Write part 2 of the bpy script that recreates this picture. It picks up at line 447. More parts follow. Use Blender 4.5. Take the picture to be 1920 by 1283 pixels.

--

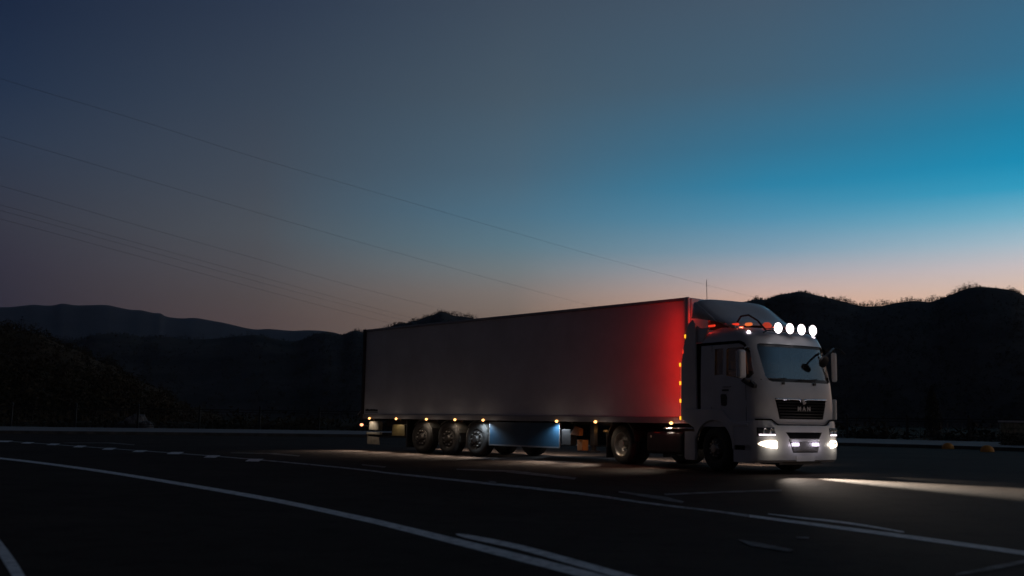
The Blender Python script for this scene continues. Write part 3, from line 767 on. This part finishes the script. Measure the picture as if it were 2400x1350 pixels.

* * *

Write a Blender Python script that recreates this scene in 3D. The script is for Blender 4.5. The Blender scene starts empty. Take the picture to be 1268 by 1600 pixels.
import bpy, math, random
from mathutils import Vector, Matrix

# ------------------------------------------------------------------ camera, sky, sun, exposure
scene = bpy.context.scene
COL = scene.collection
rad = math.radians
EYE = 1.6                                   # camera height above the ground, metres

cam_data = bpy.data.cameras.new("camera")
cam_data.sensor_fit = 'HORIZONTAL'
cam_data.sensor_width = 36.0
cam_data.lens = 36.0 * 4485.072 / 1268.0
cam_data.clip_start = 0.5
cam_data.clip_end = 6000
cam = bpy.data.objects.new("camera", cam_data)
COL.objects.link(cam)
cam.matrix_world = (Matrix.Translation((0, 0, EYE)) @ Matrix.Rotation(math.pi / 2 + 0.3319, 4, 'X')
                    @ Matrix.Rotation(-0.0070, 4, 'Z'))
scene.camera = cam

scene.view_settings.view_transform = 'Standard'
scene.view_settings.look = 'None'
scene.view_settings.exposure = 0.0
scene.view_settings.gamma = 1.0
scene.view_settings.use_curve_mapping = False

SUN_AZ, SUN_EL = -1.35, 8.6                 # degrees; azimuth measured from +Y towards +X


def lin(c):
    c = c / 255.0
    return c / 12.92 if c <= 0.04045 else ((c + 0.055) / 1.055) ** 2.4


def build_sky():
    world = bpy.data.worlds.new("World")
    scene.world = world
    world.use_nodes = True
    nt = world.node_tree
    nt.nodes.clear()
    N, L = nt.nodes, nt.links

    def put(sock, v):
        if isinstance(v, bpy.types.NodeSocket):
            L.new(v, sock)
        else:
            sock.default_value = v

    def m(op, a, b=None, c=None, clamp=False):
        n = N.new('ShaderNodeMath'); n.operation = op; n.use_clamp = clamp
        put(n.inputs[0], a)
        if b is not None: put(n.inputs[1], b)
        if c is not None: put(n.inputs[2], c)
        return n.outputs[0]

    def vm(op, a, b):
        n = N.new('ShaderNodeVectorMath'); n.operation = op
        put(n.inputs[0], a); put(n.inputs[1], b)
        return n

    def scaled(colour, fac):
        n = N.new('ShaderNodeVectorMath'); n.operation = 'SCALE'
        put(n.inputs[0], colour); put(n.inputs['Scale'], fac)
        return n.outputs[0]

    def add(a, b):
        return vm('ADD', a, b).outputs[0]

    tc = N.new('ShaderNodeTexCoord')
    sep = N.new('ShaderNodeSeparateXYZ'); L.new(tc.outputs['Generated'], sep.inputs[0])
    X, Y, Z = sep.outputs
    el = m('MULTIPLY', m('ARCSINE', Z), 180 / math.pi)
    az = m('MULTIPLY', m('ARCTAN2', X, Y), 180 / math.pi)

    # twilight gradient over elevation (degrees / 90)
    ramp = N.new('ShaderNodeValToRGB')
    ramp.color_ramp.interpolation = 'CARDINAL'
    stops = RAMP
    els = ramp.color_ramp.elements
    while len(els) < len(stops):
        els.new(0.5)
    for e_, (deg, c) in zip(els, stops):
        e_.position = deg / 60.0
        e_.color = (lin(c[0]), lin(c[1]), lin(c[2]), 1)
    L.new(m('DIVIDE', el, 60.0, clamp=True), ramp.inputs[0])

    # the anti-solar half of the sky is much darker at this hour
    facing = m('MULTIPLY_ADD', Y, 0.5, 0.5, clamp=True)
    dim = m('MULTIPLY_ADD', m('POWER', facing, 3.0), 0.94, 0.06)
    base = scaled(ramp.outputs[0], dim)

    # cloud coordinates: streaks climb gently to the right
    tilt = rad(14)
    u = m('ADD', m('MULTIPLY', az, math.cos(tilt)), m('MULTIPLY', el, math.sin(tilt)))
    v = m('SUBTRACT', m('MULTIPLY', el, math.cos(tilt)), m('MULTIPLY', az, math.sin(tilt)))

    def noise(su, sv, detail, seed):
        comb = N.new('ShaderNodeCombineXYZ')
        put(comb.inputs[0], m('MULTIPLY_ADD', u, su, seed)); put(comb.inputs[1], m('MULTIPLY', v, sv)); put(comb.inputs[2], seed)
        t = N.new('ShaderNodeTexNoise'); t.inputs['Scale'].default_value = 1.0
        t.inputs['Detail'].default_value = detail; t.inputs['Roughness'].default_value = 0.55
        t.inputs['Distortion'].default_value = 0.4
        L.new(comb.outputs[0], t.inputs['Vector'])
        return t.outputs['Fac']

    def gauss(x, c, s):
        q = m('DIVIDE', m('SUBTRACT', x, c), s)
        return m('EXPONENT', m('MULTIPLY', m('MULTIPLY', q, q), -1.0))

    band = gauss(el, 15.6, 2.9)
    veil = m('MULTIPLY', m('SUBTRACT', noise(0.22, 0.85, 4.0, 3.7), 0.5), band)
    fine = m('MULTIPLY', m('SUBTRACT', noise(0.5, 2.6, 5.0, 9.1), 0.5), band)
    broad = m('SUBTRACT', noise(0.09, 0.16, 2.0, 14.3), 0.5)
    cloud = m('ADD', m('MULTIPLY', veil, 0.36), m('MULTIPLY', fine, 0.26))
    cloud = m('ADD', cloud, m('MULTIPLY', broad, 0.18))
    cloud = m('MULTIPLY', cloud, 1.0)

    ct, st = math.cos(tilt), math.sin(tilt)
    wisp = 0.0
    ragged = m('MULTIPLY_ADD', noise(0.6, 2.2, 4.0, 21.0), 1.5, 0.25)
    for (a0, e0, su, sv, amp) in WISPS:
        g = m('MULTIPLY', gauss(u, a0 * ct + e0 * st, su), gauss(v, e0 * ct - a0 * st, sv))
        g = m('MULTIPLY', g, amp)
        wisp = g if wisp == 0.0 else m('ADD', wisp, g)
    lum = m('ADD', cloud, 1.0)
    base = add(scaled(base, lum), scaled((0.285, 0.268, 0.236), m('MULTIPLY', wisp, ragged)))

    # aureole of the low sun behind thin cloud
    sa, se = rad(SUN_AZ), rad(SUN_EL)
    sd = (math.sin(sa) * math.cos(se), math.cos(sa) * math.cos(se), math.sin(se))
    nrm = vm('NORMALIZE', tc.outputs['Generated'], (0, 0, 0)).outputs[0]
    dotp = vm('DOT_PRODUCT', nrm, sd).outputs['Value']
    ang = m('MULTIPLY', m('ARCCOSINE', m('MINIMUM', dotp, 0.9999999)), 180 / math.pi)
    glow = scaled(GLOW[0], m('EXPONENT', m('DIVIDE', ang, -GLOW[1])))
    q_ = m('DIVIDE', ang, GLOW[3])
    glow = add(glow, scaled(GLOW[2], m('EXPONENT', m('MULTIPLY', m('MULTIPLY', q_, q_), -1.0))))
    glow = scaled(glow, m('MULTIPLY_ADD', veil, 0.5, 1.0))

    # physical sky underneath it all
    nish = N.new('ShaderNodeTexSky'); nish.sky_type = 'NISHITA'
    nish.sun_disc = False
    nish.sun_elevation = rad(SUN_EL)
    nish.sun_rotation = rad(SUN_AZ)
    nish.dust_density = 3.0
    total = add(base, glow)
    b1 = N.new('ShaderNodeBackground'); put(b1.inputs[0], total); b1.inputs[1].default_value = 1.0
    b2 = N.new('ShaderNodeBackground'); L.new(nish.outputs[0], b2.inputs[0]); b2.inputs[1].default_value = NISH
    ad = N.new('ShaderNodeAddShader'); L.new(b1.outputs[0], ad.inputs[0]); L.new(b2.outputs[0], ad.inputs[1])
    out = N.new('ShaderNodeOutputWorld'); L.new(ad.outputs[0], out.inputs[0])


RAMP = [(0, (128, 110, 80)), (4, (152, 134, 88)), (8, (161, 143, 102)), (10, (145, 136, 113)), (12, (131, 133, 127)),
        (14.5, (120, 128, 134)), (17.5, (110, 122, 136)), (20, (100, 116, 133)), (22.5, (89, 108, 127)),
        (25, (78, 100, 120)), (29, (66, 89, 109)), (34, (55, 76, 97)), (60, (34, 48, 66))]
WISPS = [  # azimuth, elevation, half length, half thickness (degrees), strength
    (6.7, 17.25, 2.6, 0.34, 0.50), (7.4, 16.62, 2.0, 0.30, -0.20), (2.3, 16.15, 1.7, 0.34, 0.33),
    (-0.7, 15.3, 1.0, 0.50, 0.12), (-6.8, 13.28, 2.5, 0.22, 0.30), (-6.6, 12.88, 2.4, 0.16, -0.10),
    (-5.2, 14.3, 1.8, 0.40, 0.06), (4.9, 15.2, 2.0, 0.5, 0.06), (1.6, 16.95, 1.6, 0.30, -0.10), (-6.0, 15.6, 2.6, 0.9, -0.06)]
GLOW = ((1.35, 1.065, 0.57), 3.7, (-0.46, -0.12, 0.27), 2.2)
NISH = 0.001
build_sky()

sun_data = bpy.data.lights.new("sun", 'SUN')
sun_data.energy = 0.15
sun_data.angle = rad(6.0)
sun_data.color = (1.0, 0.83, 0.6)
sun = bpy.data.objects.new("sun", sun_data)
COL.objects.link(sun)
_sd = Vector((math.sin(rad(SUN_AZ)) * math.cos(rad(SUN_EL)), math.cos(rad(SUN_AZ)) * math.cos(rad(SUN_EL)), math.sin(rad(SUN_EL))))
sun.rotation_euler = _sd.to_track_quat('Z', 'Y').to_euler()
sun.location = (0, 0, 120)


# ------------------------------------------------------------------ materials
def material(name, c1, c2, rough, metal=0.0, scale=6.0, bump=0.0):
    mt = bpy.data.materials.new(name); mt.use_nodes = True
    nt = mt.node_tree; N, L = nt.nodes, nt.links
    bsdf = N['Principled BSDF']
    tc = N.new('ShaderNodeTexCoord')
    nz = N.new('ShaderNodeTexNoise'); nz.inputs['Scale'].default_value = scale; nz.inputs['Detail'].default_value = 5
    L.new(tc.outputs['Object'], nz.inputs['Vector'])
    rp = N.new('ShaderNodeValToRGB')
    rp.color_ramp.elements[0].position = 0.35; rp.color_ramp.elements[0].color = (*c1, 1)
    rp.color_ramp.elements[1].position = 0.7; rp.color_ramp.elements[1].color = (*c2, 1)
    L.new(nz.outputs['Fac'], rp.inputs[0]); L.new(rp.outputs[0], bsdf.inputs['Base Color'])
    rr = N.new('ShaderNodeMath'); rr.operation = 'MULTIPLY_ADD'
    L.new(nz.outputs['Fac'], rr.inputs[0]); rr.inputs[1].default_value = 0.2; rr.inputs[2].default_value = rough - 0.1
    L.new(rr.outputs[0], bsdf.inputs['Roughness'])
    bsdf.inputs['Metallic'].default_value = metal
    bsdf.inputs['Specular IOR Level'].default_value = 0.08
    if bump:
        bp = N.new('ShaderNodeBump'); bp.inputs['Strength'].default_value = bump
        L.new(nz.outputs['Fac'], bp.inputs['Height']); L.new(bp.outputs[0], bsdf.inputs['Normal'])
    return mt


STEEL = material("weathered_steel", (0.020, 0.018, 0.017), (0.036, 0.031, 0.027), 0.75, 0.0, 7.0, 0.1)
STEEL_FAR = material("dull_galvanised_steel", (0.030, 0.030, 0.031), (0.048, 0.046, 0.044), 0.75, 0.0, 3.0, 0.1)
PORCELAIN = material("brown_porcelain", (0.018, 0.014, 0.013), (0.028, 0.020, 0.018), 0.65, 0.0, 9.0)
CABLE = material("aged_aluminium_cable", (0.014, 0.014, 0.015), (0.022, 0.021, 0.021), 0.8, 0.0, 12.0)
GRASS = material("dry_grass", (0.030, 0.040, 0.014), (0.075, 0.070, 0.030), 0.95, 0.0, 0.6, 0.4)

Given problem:
Extract exactly and only the lines above from the line containing "Write a Blender" through the line containing "from mathutils import Vector, Matrix", both end lines included.

Completed task:
Write a Blender Python script that recreates this scene in 3D. The script is for Blender 4.5. The Blender scene starts empty. Take the picture to be 1268 by 1600 pixels.
import bpy, math, random
from mathutils import Vector, Matrix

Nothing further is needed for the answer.